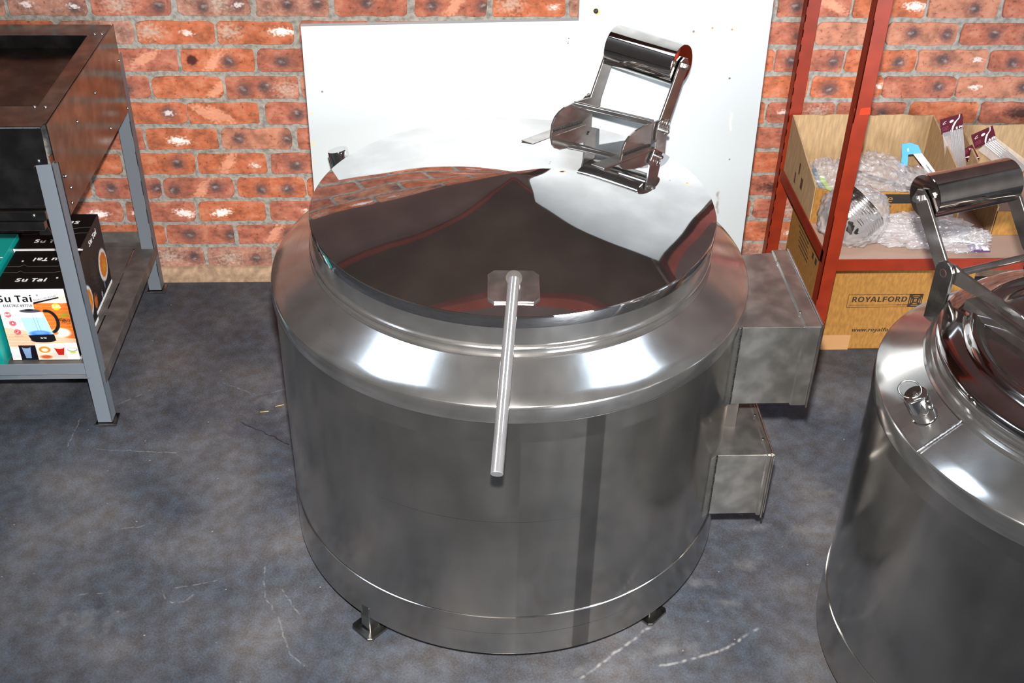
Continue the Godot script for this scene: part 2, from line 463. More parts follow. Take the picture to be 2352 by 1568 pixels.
# ------------------------------------------------------------------ the brick wall
func brick_shape(b: MB, x0: float, x1: float, y0: float, y1: float, z: float, cell: int, rng: RandomNumberGenerator, fine := true) -> void:
	var pts := []
	var j := 0.0022 if fine else 0.001
	var cc := rng.randf_range(0.004, 0.012) if fine else 0.005
	var nx := 7 if fine else 1
	var ny := 2 if fine else 1
	for i in nx + 1: pts.append(Vector2(lerpf(x0 + cc, x1 - cc, float(i) / nx), y0))
	for i in ny + 1: pts.append(Vector2(x1, lerpf(y0 + cc, y1 - cc, float(i) / ny)))
	for i in nx + 1: pts.append(Vector2(lerpf(x1 - cc, x0 + cc, float(i) / nx), y1))
	for i in ny + 1: pts.append(Vector2(x0, lerpf(y1 - cc, y0 + cc, float(i) / ny)))
	for i in pts.size(): pts[i] += Vector2(rng.randf_range(-j, j), rng.randf_range(-j, j))
	var c := Vector2((x0 + x1) * 0.5, (y0 + y1) * 0.5)
	var o := Vector2((cell % 12) * CW, (cell / 12) * CH)
	var base := b.v.size()
	var m := pts.size()
	var UV := func(p: Vector2) -> Vector2:
		return (o + Vector2(clampf((p.x - x0) / (x1 - x0), 0.01, 0.99) * CW, clampf((y1 - p.y) / (y1 - y0), 0.02, 0.98) * CH)) / Vector2(1920, 1080)
	b.vert(Vector3(c.x, c.y, z), Vector3(0, 0, 1), UV.call(c))
	for p in pts:
		var q: Vector2 = p + (c - p) * Vector2(0.018, 0.05)
		b.vert(Vector3(q.x, q.y, z + rng.randf_range(-0.0008, 0.0004)), Vector3(0, 0, 1), UV.call(q))
	for p in pts:
		var d: Vector2 = ((p - c) / Vector2(x1 - x0, y1 - y0)).normalized()
		b.vert(Vector3(p.x, p.y, z - 0.003), Vector3(d.x, d.y, 0.9), UV.call(p))
	for p in pts:
		var d: Vector2 = ((p - c) / Vector2(x1 - x0, y1 - y0)).normalized()
		b.vert(Vector3(p.x, p.y, -0.012), Vector3(d.x, d.y, 0.1), UV.call(p))
	for i in m:
		var k := (i + 1) % m
		b.tri(base, base + 1 + i, base + 1 + k)
		for r in 2:
			var p := base + 1 + m * r + i
			var q := base + 1 + m * r + k
			b.tri(p, p + m, q + m)
			b.tri(p, q + m, q)

func brick_wall() -> void:
	var rows := [
		["Gw5 Gw2d8w8 Rm3d8 Gm5d3d8w8 Gd4d8 Rd4 Rd2p5d9 Om2w8 Gm5 R O Rd2p7 Ow3W8 Pd6 Rw5", [-1545,-1330, -1317,-1097, -1082,-856, -835,-628, -609,-400, -382,-170, -147,63, 80,294, 307,517, 532,737, 750,915, 929,1149, 1159,1376, 1386,1599, 1616,1834]],
		["O Gm5 Ow6m1 OW8m1 R RD8 P Pd3d8 Rd4D9", [-1409,-1204, -1190,-975, -965,-740, -732,-509, -492,-282, 826,1049, 1059,1265, 1275,1493, 1507,1729]],
		["O Rp5 Ok1p4d6 RD3 O RD2d8 Od7 PD3w8 Rd3", [-1316,-1097, -1080,-859, -848,-633, -623,-404, 717,941, 946,1158, 1165,1386, 1391,1607, 1615,1829]],
		["R RD6 Op9 Rd2d5m8 P Od0 OD2w9 Rd7 Pw2D9 O", [-1399,-1186, -1170,-956, -947,-738, -728,-510, -502,-291, 835,1062, 1073,1297, 1301,1527, 1533,1761, 1772,1982]],
		["R Od7w7 Op2p4 Rd4 O Rw2m7 Rd6 O RK6", [-1301,-1085, -1072,-857, -852,-637, -617,-396, 722,938, 947,1161, 1171,1384, 1400,1621, 1631,1853]],
		["R OW4 Pd2d9 RW5 Rd8 O R P O", [-1219,-1002, -990,-774, -760,-545, -527,-314, 857,1082, 1096,1308, 1322,1535, 1549,1777, 1792,2007]],
		["Ow5 Od7 Op4w8 RD3 R Ow6 R O R", [-1303,-1086, -1067,-855, -847,-633, -618,-401, 685,911, 926,1146, 1161,1376, 1390,1613, 1628,1845]],
		["O Rd2D9 Rd1p5d7 Od3d7 O R RK5 O R O", [-1408,-1198, -1183,-975, -965,-744, -733,-517, -509,-295, 687,894, 906,1125, 1140,1357, 1372,1591, 1605,1826]],
		["R RW6 Rw1W8 OW3 Rw5 O Rm5 R", [-1545,-1335, -1325,-1111, -1097,-879, -868,-653, -636,-413, 718,938, 951,1170, 1185,1406]],
		["R O RD3d9 Rp5d7 O R Ow7 O", [-1434,-1218, -1205,-989, -981,-764, -752,-533, -516,-304, 691,904, 919,1142, 1157,1381]],
		["R Gm4d8 Gm3d7 R G Gm5 R", [-1311,-1096, -1082,-873, -859,-649, -635,-424, 692,901, 916,1126, 1141,1368]],
	]
	var b := MB.new()
	b.box(Vector3(0.5, 0.775, -0.134), Vector3(13.2, 1.55, 0.25), 0.0)
	var wall := struct("wall_back", b, M.mortar, "reclaimed red brick wall with grey mortar joints behind the kettles")
	b = MB.new()
	b.box(Vector3(0.5, 4.875, -0.13), Vector3(13.2, 6.65, 0.25), 0.0)
	struct("wall_back_upper", b, M.far_brick)
	var im := Image.create(1920, 1080, false, Image.FORMAT_RGB8)
	im.fill(Color(0.7, 0.34, 0.2))
	var n1 := noise(501, 0.02, 4).get_image(512, 512).get_data()
	var n2 := noise(502, 0.07, 4).get_image(512, 512).get_data()
	var nz := noise(503, 0.05, 3)
	var rng := RandomNumberGenerator.new()
	rng.seed = 20
	M.brick = mat(Color.WHITE, 0.85, 0.0, 0.35)
	M.brick.normal_enabled = true
	M.brick.normal_texture = ramp_tex(504, 0.05, [5.0], 512, 5, true)
	M.brick.normal_scale = 0.35
	var pending := []
	var cell := 0
	for r in rows.size():
		var y0: float = 0.8808 - 0.08554 * r + 0.0085
		var codes: PackedStringArray = rows[r][0].split(" ")
		for i in codes.size():
			paint_brick(im, cell, codes[i], n1, n2, nz, rng)
			pending.append([rows[r][1][i * 2] * 0.001, rows[r][1][i * 2 + 1] * 0.001, y0, y0 + 0.0685, cell])
			cell += 1
	M.brick.albedo_texture = tex(im)
	for p in pending:
		b = MB.new()
		brick_shape(b, p[0], p[1], p[2], p[3], rng.randf_range(-0.001, 0.0015), p[4], rng)
		obj("brick", b, M.brick, wall)
	# the rest of the wall, outside the picture: seen only in the steel
	b = MB.new()
	for r in range(-7, 11):
		var y0: float = 0.8808 - 0.08554 * r + 0.0085
		var x := -3.4 + (0.116 if r % 2 else 0.0)
		while x < 3.8:
			var hit := false
			if r >= 0:
				for p in pending:
					if absf(p[2] - y0) < 0.01 and x < p[1] + 0.008 and x + 0.218 > p[0] - 0.008: hit = true
			if not hit: brick_shape(b, x, x + 0.218, y0, y0 + 0.0685, 0.0, rng.randi() % cell, rng, false)
			x += 0.232
	var rest := obj("brick_courses", b, M.brick, wall)
	rest.set_meta("kind", "stuff")
	b = MB.new()
	var o := [Vector2(0, 0.006), Vector2(0, 0.04), Vector2(0.012, 0.024), Vector2(0.045, 0.0)]
	b.plate([Vector2(-0.01, -0.002), Vector2(0.05, -0.002), Vector2(0.022, 0.014), Vector2(0.008, 0.03), Vector2(-0.01, 0.036)], Vector3(0.2, 0, 0), Vector3(0, 0, 1), Vector3(0, 1, 0), 5.0)
	M.fillet = mat(Color(0.66, 0.55, 0.45), 0.95)
	M.fillet.albedo_texture = ramp_tex(73, 0.03, [[0.2, grey(0.75)], [0.8, grey(1.0)]], 256)
	M.fillet.uv1_triplanar = true
	M.fillet.uv1_scale = Vector3.ONE * 4.0
	struct("trim_1", b, M.fillet, "sloped dusty mortar fillet where the brick wall meets the floor")

func room() -> void:
	var b := MB.new()
	var fx0 := -6.2; var fx1 := 7.2; var fz0 := -0.2; var fz1 := 8.2
	var F := func(x: float, z: float) -> Vector2: return Vector2((x + 1.6) / 3.2, (z + 0.4) / 2.4)
	b.quad(Vector3(fx0, 0, fz1), Vector3(fx1, 0, fz1), Vector3(fx1, 0, fz0), Vector3(fx0, 0, fz0), F.call(fx0, fz1), F.call(fx1, fz1), F.call(fx1, fz0), F.call(fx0, fz0))
	b.quad(Vector3(fx0, -0.2, fz0), Vector3(fx1, -0.2, fz0), Vector3(fx1, -0.2, fz1), Vector3(fx0, -0.2, fz1))
	struct("floor", b, floor_material(), "worn dark grey concrete floor with pale scratches and dust")
	b = MB.new(); b.box(Vector3(-6.1, 4.1, 4.0), Vector3(0.2, 8.2, 8.4), 0.0); struct("wall_left", b, M.shed)
	b = MB.new()
	b.box(Vector3(7.1, 4.1, 4.0), Vector3(0.2, 8.2, 8.4), 0.0)
	struct("wall_right", b, M.shed)
	b = MB.new()
	b.box(Vector3(-1.95, 4.1, 8.1), Vector3(8.5, 8.2, 0.2), 0.0)
	b.box(Vector3(6.35, 4.1, 8.1), Vector3(1.7, 8.2, 0.2), 0.0)
	b.box(Vector3(3.9, 5.8, 8.1), Vector3(3.2, 4.8, 0.2), 0.0)
	struct("wall_front", b, M.shed)
	b = MB.new()
	for s in [[0.5, 5.1, 13.4, 6.6], [-5.9, 0.8, 0.8, 2.0], [0.0, 0.8, 5.6, 2.0], [6.4, 0.8, 1.8, 2.0]]:
		b.box(Vector3(s[0], 8.3, s[1]), Vector3(s[2], 0.2, s[3]), 0.0)
	struct("ceiling", b, M.shed)
	# daylight: two roof lights and the open door on the right
	for w in [[-4.15, 2.7], [4.15, 2.7]]:
		b = MB.new()
		b.box(Vector3(w[0], 8.32, 0.8), Vector3(w[1], 0.04, 2.0), 0.0)
		var wn := struct("window_1" if w[0] < 0 else "window_2", b, M.sky_pane)
		for k in 4:
			var g := MB.new()
			g.box(Vector3(w[0] - w[1] * 0.5 + w[1] * (k + 0.5) / 4.0, 8.26, 0.8), Vector3(0.07, 0.05, 2.0))
			obj("glazing_bar", g, M.shed, wn)
		area(Vector3(w[0], 8.15, 0.8), Vector3(0, -1, 0), Vector2(w[1] - 0.2, 1.8), ROOF_LIGHT, Color(0.85, 0.93, 1.0))
	b = MB.new(); b.box(Vector3(3.9, 1.7, 8.12), Vector3(3.2, 3.4, 0.04), 0.0)
	struct("door_1", b, M.sky_pane)
	area(Vector3(3.9, 1.8, 7.95), Vector3(0, 0, -1), Vector2(3.0, 3.0), DOOR_LIGHT, Color(0.96, 0.98, 1.0))

func area(at: Vector3, towards: Vector3, size: Vector2, energy: float, c: Color) -> void:
	var l := AreaLight3D.new()
	l.name = "daylight"
	l.area_size = size
	l.area_normalize_energy = true
	l.light_energy = energy
	l.light_color = c
	l.area_range = 30.0
	l.shadow_enabled = true
	add_child(l, true)
	l.look_at_from_position(at, at + towards, Vector3(0, 0, 1) if absf(towards.y) > 0.5 else Vector3.UP)

const ROOF_LIGHT := 14.0
const DOOR_LIGHT := 60.0
const FLASH := 13.0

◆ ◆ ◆

• [Written task]: Please quote the lines of the material, beginning with the first and ending with the one that contains "b.tri(p, q + m, q)", exactly as written and without any pictures.

• [Response to this task]:
Continue the Godot script for this scene: part 2, from line 463. More parts follow. Take the picture to be 2352 by 1568 pixels.
# ------------------------------------------------------------------ the brick wall
func brick_shape(b: MB, x0: float, x1: float, y0: float, y1: float, z: float, cell: int, rng: RandomNumberGenerator, fine := true) -> void:
	var pts := []
	var j := 0.0022 if fine else 0.001
	var cc := rng.randf_range(0.004, 0.012) if fine else 0.005
	var nx := 7 if fine else 1
	var ny := 2 if fine else 1
	for i in nx + 1: pts.append(Vector2(lerpf(x0 + cc, x1 - cc, float(i) / nx), y0))
	for i in ny + 1: pts.append(Vector2(x1, lerpf(y0 + cc, y1 - cc, float(i) / ny)))
	for i in nx + 1: pts.append(Vector2(lerpf(x1 - cc, x0 + cc, float(i) / nx), y1))
	for i in ny + 1: pts.append(Vector2(x0, lerpf(y1 - cc, y0 + cc, float(i) / ny)))
	for i in pts.size(): pts[i] += Vector2(rng.randf_range(-j, j), rng.randf_range(-j, j))
	var c := Vector2((x0 + x1) * 0.5, (y0 + y1) * 0.5)
	var o := Vector2((cell % 12) * CW, (cell / 12) * CH)
	var base := b.v.size()
	var m := pts.size()
	var UV := func(p: Vector2) -> Vector2:
		return (o + Vector2(clampf((p.x - x0) / (x1 - x0), 0.01, 0.99) * CW, clampf((y1 - p.y) / (y1 - y0), 0.02, 0.98) * CH)) / Vector2(1920, 1080)
	b.vert(Vector3(c.x, c.y, z), Vector3(0, 0, 1), UV.call(c))
	for p in pts:
		var q: Vector2 = p + (c - p) * Vector2(0.018, 0.05)
		b.vert(Vector3(q.x, q.y, z + rng.randf_range(-0.0008, 0.0004)), Vector3(0, 0, 1), UV.call(q))
	for p in pts:
		var d: Vector2 = ((p - c) / Vector2(x1 - x0, y1 - y0)).normalized()
		b.vert(Vector3(p.x, p.y, z - 0.003), Vector3(d.x, d.y, 0.9), UV.call(p))
	for p in pts:
		var d: Vector2 = ((p - c) / Vector2(x1 - x0, y1 - y0)).normalized()
		b.vert(Vector3(p.x, p.y, -0.012), Vector3(d.x, d.y, 0.1), UV.call(p))
	for i in m:
		var k := (i + 1) % m
		b.tri(base, base + 1 + i, base + 1 + k)
		for r in 2:
			var p := base + 1 + m * r + i
			var q := base + 1 + m * r + k
			b.tri(p, p + m, q + m)
			b.tri(p, q + m, q)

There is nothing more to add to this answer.